Subject terms have been assigned only to records from British 18th-century auction catalogs, German 20th-century auction catalogs, and dealer stock books, so a subject search will limit your results to those sections of the database.

You can also search by subject in the Archival Inventory Contents, which uses the Iconclass system of codes and English-language headings to describe the subjects of images represented in works of art.

Search information on 20th-century artists

The Goupil and Knoedler Stock Book records contain some 20th-century material. See a quick overview of what's currently covered in the databases by country, year, and type of document.

View a full transcription of an archival inventory

Click on "Full Transcription of the Inventory" in the See Also field on the full record display page.

Save search results as a PDF

Select the "PDF" option on the search results page.

If you receive an error message

Please email the error message, along with a description of what you did before you received it, to Collecting and Provenance Research, and we will attempt to help you.

If you receive the message "Your search did not retrieve any hits"

Try broadening your search criteria and view these charts to see what's currently covered in the database by country, year, and type of document.

Frequently Asked Questions

How do I become a contributor?

Contributors generally have backgrounds in paleography, art history, or romance languages. If you are interested in becoming a volunteer contributor to the Getty Provenance Index, please email your qualifications to Collecting and Provenance Research.

How do I evaluate the authenticity of a work of art?

We do not provide this service and recommend that you contact a qualified art appraiser or auction house.
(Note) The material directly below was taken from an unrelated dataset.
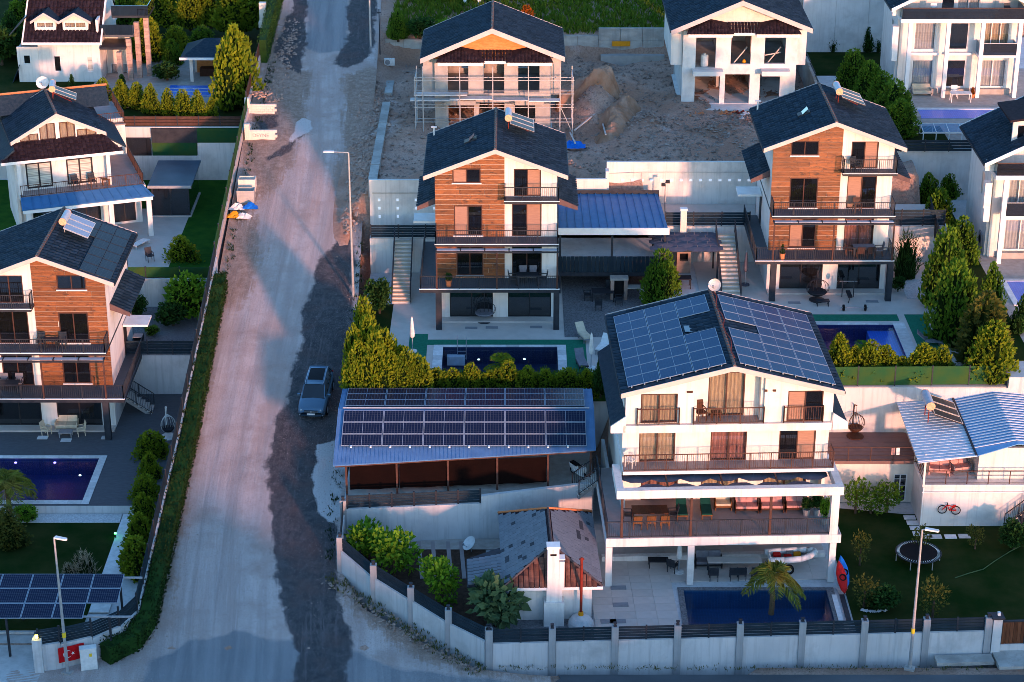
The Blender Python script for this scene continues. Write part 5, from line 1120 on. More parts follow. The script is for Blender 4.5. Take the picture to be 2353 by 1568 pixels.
for x0,x1 in ((-1.6,.25),(.85,3.05)):
    Dd=T('x',None,None,(0,0,0));Dd.name='dormer';Dd.parent=L3;xm=(x0+x1)/2
    wall(Dd,'plaster',x0,x1,.95,1.1,4.4,5.4,[(x0+.15,x1-.15,4.72,5.27)]);win(Dd,x0+.15,.97,4.72,x1-x0-.3,.55,n=2,fm='frame_white',curt='curtain')
    wall(Dd,'plaster_warm',x0,x1,.97,1.1,5.4,[(x0,5.4),(xm,5.9),(x1,5.4)])
    MB().pr([(x0-.3,5.32),(xm,6.1),(x1+.3,5.32),(x1+.3,5.22),(xm,5.95),(x0-.3,5.22)],.72,3.3).o('dormer_roof','roof_tile',Dd);MB().pr([(x0-.3,5.37),(xm,6.15),(x1+.3,5.37),(x1+.3,5.15),(xm,5.9),(x0-.3,5.15)],.65,.72).o('verge','trim_pink',Dd)
    for xx in (x0,x1-.12): MB().box(xx,xx+.12,1.1,2.2,4.4,5.4).o('cheek','plaster',Dd)
for x,y,h in ((5.7,0,3.1),(6.45,.8,3.9),(7.1,1.6,5.2),(7.85,2.2,5.7)):
    Cc=T('x',None,None,(x-.2,y,0));Cc.name='brick_column';Cc.parent=L3;n=int((h+2)/.32)
    for i in range(n): MB().box(0,.42,0,.42,-2+i*.32+.012,-2+(i+1)*.32).o('course','brick_face',Cc)
for q,mt in (((4.1,6.3,.2,3,3.0,3.2),'metal_dark'),((4.2,6.9,1.0,4.2,3.9,4.1),'deck_grey'),((5.0,8.2,1.8,5.2,5.4,5.6),'metal_dark')): MB().box(*q).o('balcony_slab',mt,L3)
for q in ((4.1,6.9,1.0,1.05,4.1,5.0),(5.0,8.2,1.8,1.85,5.6,6.5),(8.15,8.2,1.9,5.2,5.6,6.5)): MB().box(*q).o('glass_screen','glass_dark',L3)
wall(L3,'plaster_warm',4.0,6.2,3.2,3.4,-2,3.9,[(4.3,5.8,-1.8,.9)]);win(L3,4.3,3.23,-1.8,1.5,2.7,n=2,fm='frame_white',curt='curtain_white')
MB().slab([(-4.3,.2,-1.0),(-3.1,.2,1.6),(-3.1,5,1.6),(-4.3,5,-1.0)],.1).o('side_roof','roof_tile',L3);MB().slab([(-4.0,1.5,4.0),(-2.4,1.5,5.6),(-2.4,6,5.6),(-4,6,4.0)],.12).o('side_roof','roof_tile',L3)
# gazebo and striped pool of the same garden
p=W(438,190,ZL3);Gz=T('gazebo','open gazebo with dark hipped roof and lit interior in the conifer garden','gazebo',p)
for x,y in ((0,0),(3.4,0),(0,3.0),(3.4,3.0)): MB().box(x,x+.28,y,y+.28,0,2.3).o('post','plaster_warm',Gz)
MB().add([(-.7,-.7,2.35),(4.4,-.7,2.35),(4.4,4,2.35),(-.7,4,2.35),(1.3,1.65,3.5),(2.4,1.65,3.5)],[(0,1,5,4),(1,2,5),(2,3,4,5),(3,0,4),(3,2,1,0)]).o('roof','roof_tile',Gz);MB().box(-.72,4.42,-.74,-.7,2.2,2.42).o('eave_board','trim_white',Gz)
MB().box(.2,3.4,2.8,3.0,0,2.3).o('back_wall','brick_orange',Gz);MB().box(.6,2.8,1.6,2.4,.0,.75).o('counter','wood_dark',Gz)
MB().box(-1,5,-1,4.5,-.05,.06).o('floor','deck_stone',Gz)
a,b=W(388,205,ZL3),W(500,205,ZL3)
P3=T('swimming_pool','bright blue pool seen in strips behind the clipped conifer row','pool',(a.x,a.y-2.2,ZL3));MB().box(0,b.x-a.x+1,0,3.2,-.02,.035).o('pool_floor','pool_bright',P3)
for i in range(3): MB().box(0,b.x-a.x+1,.2+i*1.0,.34+i*1.0,.036,.06).o('lane_edge','stone_white',P3)
# far houses at the top edge
p=W(1080,35,13.2);Q=T('house','white house corner with grey window cut off by the top edge','house',(p.x-4.5,p.y,13.0))
wall(Q,'plaster',0,5.5,2,2.2,0,6,[(2.2,3.6,.4,2.4)]);win(Q,2.2,2.03,.4,1.4,2,fm='frame_white',pane='glass_dark')
for x in (3.9,5.2): MB().box(x,x+.35,0,.35,0,6).o('column','trim_white',Q)
MB().box(0,5.7,-.2,6,3.0,3.3).o('slab','trim_white',Q);side(Q,'plaster',5.5,2.2,8,0,6);gable(Q,-.6,6,2.75,7.6,6.1,6,-.5,8,tile=False)
# covered pool frame below the balcony house
p=W(2120,330,ZT);Fm=T('pool_cover','pale tubular pool cover frame with netting below the balcony house','frame',p)
for i in range(5):
    for j in range(2): MB().bar((i*1.0+.15*j,j*2.2,0.05),(i*1.0+.15*j,j*2.2+.0,.9),.06).o('upright','frame_white',Fm)
for z in (.1,.9):
    for y in (0,2.2): MB().bar((-.1,y,z),(4.4,y,z),.06).o('tube','frame_white',Fm)
for i in range(5): MB().bar((i*1.0,0,.9),(i*1.0+.15,2.2,.9),.05).o('tube','frame_white',Fm)
mb=MB()
for i in range(44): mb.bar((i*.1,0,.9),(i*.1+.1,2.2,.9),.012)
for i in range(22): mb.bar((0,i*.1,.91),(4.4,i*.1,.91),.012)
mb.o('netting','sheet_blue',Fm,kind='stuff')
a=W(2108,262,ZT);P4=T('swimming_pool','long blue pool edge below the terrace of the balcony house','pool',(a.x,a.y-1.2,ZT));MB().box(0,9,0,2.2,-.03,.03).o('pool_floor','pool_bright',P4);MB().box(-.3,9.3,2.2,2.6,-.03,.08).o('coping','stone_white',P4);MB().box(-.4,0,-.3,2.2,-.03,.3).o('end_wall','deck_stone',P4)
a=W(2312,648,ZE);P5=T('swimming_pool','bright blue pool corner cut off by the right edge','pool',(a.x,a.y-4,ZE));MB().box(0,9,0,4,-.03,.03).o('pool_floor','pool_bright',P5);MB().box(-.4,9.3,4,4.4,-.03,.08).o('coping','stone_white',P5);MB().box(-.4,0,-.3,4,-.03,.08).o('coping','stone_white',P5)
# ================= solar carport at the bottom left
z=2.5;q=[W(288,1320,z+.6),W(0,1326,z+.6)]
xr=q[0].x;yb=q[0].y;KL=T('carport','open carport roofed with navy solar panels at the lower left corner','carport',(xr,yb,0))
yf=W(103,1425,z).y-yb
sl=Vector((0,yf,-.62)).normalized();n=0
for r_ in range(4):
    for c in range(7):
        if r_==2 and c<1 or r_==3 and c<2: continue
        if r_==3: continue
        o=Vector((-(c+1)*1.72-.02,0,z+.6))+sl*(r_+1)*(abs(yf)/3.05)
        pv(KL,o+Vector((-.55*r_ if False else 0,0,0)),(1,0,0),-sl,1.7,abs(yf)/3.05-.03,'pv_dark',.05,mid=False)
for x in (-.3,-6,-11.5):
    for y in (-.2,yf+.2): MB().box(x-.06,x+.06,y-.06,y+.06,0,z+.55 if y>-1 else z).o('post','metal_dark',KL)
for y in (-.25,yf+.3): MB().bar((-12,y,z+.52 if y>-1 else z+.02),(1.0,y,z+.52 if y>-1 else z+.02),.08,.1).o('beam','alu',KL)
# ================= planting
def spray(mb,p,d,l,w,r):
    """one small leaf spray: a kite shaped face along d"""
    d=d.normalized();a=Vector((r.uniform(-1,1),r.uniform(-1,1),r.uniform(-1,1)));x=d.cross(a)
    if x.length<1e-3: return
    x=x.normalized()*w/2;n=len(mb.v)
    mb.v+=[tuple(p),tuple(p+d*l*.45+x),tuple(p+d*l),tuple(p+d*l*.45-x)];mb.f.append((n,n+1,n+2,n+3))
def core_(mb,*a):
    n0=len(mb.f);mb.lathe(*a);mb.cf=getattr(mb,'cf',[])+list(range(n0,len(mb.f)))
def crown_conifer(seed,stems,n,pw,up=1.0,sz=(.07,.045),loose=.0):
    """upright crown made of several flame shaped leaders, unit height and unit width"""
    r=random.Random(seed);mb=MB();st=[(0,0,1.0,.38)]
    for i in range(stems):
        a=6.2832*i/stems+r.uniform(-.4,.4);d=r.uniform(.14,.36);st.append((d*math.cos(a),d*math.sin(a),r.uniform(.42,.93),r.uniform(.15,.28)))
    tot=sum(s[2]*s[3] for s in st)
    for sx,sy,h,w in st:
        k=int(n*h*w/tot)
        for i in range(k):
            t=r.random()**1.25;a=r.random()*6.2832;lump=1+.22*math.sin(a*3+t*17+seed)+.12*math.sin(a*7-t*29)
            rad=w*(max(0,1-t)**pw)*(.35+.65*min(1,t*5))*lump*(.55+.5*r.random()**.5)+.012
            z=.02+t*h*.97;lean=sx*(1-.35*t),sy*(1-.35*t)
            p=Vector((lean[0]+rad*math.cos(a),lean[1]+rad*math.sin(a),z));o=Vector((math.cos(a),math.sin(a),0))
            d=o*r.uniform(.25,.95)+Vector((0,0,up*r.uniform(.5,1.3)))+Vector((r.uniform(-.4,.4),r.uniform(-.4,.4),r.uniform(-.3,.3)))
            spray(mb,p,d,r.uniform(.6,1.25)*sz[0],r.uniform(.7,1.2)*sz[1],r)
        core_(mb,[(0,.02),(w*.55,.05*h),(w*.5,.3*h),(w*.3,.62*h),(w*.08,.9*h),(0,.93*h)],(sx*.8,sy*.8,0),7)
    return mb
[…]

Can you appraise a work of art I own?

We do not provide, endorse, recommend, or guarantee appraisal services. However, the Getty Library does offer an Appraisals Research Guide.

Who do I contact about selling a work of art that I own?

Contact the curator of the appropriate department at the J. Paul Getty Museum. Please include a photograph and any information on the piece you may want to sell. The Museum will attempt to direct you to the appropriate dealers, museums, or auction houses for advice.

What is Iconclass?

Used by institutions around the world, Iconclass is the most widely accepted classification system for visual documents. Iconclass is used to index, catalog, and describe the subjects of images in paintings, drawings, photographs, and other works of art. Learn more.

I believe information in a record is incorrect. Who do I contact?

We encourage users to contact Collecting and Provenance Research if they find information in any database that they think may be incorrect. In your email, please include the record number (which appears at the top of the record) and your source for the information to be corrected.

How do I obtain a copy of a sales catalog or inventory?

Photocopies of many of the documents in the Getty Provenance Index are available at the Getty Research Institute in the Collectors Files or the Sales Catalog Files.

Are there images of artwork in the databases?

Currently the databases do not contain images of artworks.

How do I cite the Getty Provenance Index in a publication?

Please use the following: Getty Provenance Index®. J. Paul Getty Trust

The Getty Provenance Index® is a registered trademark of the J. Paul Getty Trust.

Getty Provenance Index®,, accessed [date]. The Getty Provenance Index® is a registered trademark of the J. Paul Getty Trust.

The Getty Provenance Index® is updated regularly so it is recommended that the citation include the date of consultation, given in the ISO 8601 form (YYYY-DD-MM), e.g., "Getty Provenance Index®,, accessed 2019-06-30."